About SSA: SSA In The News

The Gallup Independent Masthead

Engaging Youth to Reduce School Violence, Mistreatment

October 14, 2006
Letter to the Editor
by Rick Phillips

On Tuesday, President Bush convened a National Summit on School Violence. Having worked since 2001 with more than 30 schools in Sonoma County to empower students to intervene among their peers in hopes of reducing violence and cruelty, I was glad to see national attention being devoted to this critical issue. What is most important now, however, are the actions that our schools and communities take in the wake of the recent and recurring violence in schools. The incidents in Wisconsin, Colorado, Missouri and Pennsylvania are all examples of "visible mistreatment": violent events or harmful behaviors that adults actually see.

However, visible incidents make up a very small percentage of the broad spectrum of mistreatment and cruelty that are part of the daily lives of students in Santa Rosa, Sonoma County and throughout our country. Mistreatment can also include exclusion, gossip and rumors, put-downs, intimidation, emotional bullying and unwanted physical contact.

The more visible incidents are often the result of a build up of pain and rage that comes from repeated mistreatment and cruelty. It is, therefore, imperative that we work to reduce all forms of mistreatment on campus.

In the past, schools have disproportionately focused on school safety from the "outside-in:" installing locks, fences, metal detectors and security cameras, largely ignoring the role students can play in reducing incidents of mistreatment. But adults can't reduce peer mistreatment on their own, and security and rules are not enough to address the vast range of incidents and types of peer mistreatment.

Improving school climate requires an "inside-out" approach: adults partnering with students, putting them at the center of the solution.

Why students? Students see, hear and know things adults don't. Adults may miss as much as 95 percent of the mistreatment and cruelty, not because they don't care, but because the majority of incidents happen away from adult supervision - before and after school, on the bus, on the playground, in the hallways, in the restrooms.

One important point raised in the summit was that youth are often aware of potential incidents but do not tell an adult. Why? Reporting a peer to an adult conflicts with the "code of silence" that permeates youth culture. Students don't want to be seen as "narcs" or snitches by "telling on" their peers.

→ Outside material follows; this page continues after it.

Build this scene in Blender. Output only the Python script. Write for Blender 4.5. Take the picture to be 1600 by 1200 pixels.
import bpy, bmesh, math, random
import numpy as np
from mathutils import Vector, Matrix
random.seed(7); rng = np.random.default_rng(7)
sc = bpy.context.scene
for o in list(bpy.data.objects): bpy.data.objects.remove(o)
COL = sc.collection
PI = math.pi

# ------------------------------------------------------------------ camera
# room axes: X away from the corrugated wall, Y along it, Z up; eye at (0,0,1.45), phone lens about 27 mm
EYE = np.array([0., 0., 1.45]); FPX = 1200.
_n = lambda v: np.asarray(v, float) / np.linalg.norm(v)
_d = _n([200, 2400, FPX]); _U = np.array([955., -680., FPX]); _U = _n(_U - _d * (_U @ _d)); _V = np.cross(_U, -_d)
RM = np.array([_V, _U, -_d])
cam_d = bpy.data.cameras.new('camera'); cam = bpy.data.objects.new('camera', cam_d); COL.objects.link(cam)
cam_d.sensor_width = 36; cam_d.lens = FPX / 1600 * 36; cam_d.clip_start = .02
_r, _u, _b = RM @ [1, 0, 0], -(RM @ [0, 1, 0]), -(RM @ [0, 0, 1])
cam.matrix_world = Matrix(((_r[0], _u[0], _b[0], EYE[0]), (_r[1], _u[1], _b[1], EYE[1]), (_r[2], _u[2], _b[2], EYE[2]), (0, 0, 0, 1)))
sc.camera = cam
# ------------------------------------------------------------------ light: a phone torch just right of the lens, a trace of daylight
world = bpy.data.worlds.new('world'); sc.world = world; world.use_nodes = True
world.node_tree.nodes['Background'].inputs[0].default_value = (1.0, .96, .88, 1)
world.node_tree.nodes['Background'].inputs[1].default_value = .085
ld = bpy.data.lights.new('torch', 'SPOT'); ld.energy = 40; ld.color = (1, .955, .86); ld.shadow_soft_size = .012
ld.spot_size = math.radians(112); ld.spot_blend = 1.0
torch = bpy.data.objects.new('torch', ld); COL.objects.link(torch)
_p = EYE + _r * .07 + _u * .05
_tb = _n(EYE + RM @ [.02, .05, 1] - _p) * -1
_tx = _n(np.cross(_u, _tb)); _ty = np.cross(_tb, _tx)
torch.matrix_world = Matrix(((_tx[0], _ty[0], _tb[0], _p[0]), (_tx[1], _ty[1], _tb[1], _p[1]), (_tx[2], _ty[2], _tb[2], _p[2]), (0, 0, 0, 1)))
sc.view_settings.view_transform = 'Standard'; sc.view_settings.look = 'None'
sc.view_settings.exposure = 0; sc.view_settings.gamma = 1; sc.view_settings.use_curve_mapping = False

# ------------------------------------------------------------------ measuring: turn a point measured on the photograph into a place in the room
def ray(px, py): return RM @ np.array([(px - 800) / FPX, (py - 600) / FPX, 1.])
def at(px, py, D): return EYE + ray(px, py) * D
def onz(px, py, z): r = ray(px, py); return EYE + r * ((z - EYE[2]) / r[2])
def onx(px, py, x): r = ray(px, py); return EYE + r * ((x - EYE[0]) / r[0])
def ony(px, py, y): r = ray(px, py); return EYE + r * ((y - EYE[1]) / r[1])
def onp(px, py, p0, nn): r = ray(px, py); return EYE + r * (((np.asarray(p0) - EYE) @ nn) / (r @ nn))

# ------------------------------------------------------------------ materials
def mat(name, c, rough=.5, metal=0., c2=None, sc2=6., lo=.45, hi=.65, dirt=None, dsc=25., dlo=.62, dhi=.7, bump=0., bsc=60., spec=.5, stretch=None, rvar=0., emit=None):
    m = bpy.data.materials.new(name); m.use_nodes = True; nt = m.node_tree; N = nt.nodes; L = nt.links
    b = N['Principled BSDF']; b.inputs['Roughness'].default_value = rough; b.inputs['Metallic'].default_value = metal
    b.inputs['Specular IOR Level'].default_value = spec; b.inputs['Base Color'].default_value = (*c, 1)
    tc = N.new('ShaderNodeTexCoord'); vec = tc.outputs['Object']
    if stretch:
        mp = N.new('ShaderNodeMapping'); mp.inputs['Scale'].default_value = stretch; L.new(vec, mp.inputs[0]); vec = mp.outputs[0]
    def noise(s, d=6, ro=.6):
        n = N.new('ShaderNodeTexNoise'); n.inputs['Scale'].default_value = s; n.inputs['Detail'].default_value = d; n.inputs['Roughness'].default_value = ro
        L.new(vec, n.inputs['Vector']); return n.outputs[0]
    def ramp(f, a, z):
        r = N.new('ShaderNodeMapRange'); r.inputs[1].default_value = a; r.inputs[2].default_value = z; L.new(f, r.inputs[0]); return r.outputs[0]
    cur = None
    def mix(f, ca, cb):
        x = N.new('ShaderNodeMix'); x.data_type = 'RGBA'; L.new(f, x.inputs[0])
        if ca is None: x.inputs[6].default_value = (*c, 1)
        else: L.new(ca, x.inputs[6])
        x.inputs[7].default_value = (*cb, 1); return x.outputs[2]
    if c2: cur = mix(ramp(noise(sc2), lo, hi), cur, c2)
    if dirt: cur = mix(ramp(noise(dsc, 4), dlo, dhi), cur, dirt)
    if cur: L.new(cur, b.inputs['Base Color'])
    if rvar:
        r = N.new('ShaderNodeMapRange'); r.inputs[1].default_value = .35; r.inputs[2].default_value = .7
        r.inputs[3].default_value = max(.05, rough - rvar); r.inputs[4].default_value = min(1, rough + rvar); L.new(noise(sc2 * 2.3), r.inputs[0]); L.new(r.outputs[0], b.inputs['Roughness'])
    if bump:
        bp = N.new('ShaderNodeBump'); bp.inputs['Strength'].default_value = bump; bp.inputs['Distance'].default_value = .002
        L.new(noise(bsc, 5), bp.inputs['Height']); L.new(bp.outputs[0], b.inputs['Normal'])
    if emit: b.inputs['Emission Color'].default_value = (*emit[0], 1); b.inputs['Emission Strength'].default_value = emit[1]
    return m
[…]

In order to break the "code," we need to move students from the position of consumer to contributor. Students need to be engaged and empowered with a sense of responsibility toward their peers and school community. In order to speak up, they need to know that their input and actions are valued and matter.

Many schools in Sonoma County have recognized the important role that students can play by implementing the Safe School Ambassadors (SSA) program.

The SSA program identifies "natural leaders" and equips them with communication and intervention skills in a two-day training. It reinforces those skills in follow-up meetings. The program empowers these students to take actions with their peers to prevent and stop mistreatment as it happens, or to mitigate its effects if they couldn't prevent it, before the problems escalate to the point of requiring adult involvement.

Through their interventions, ambassadors reduce incidents of mistreatment, shift campus norms, break the code of silence and build safer schools from the inside-out. Students become social change agents who influence their peers and shift the prevailing attitude from "it's cool to be cruel" to "it's cool to be kind."

At the end of the School Violence Summit, no additional federal money was allocated to the problem and no new policies were put in place. This is extremely disappointing, because in many cases, funding to support programs like SSA has been cut. Facing budget shortfalls, schools increasingly rely on support from our local communities or are forced to cut much-needed student-centered programs.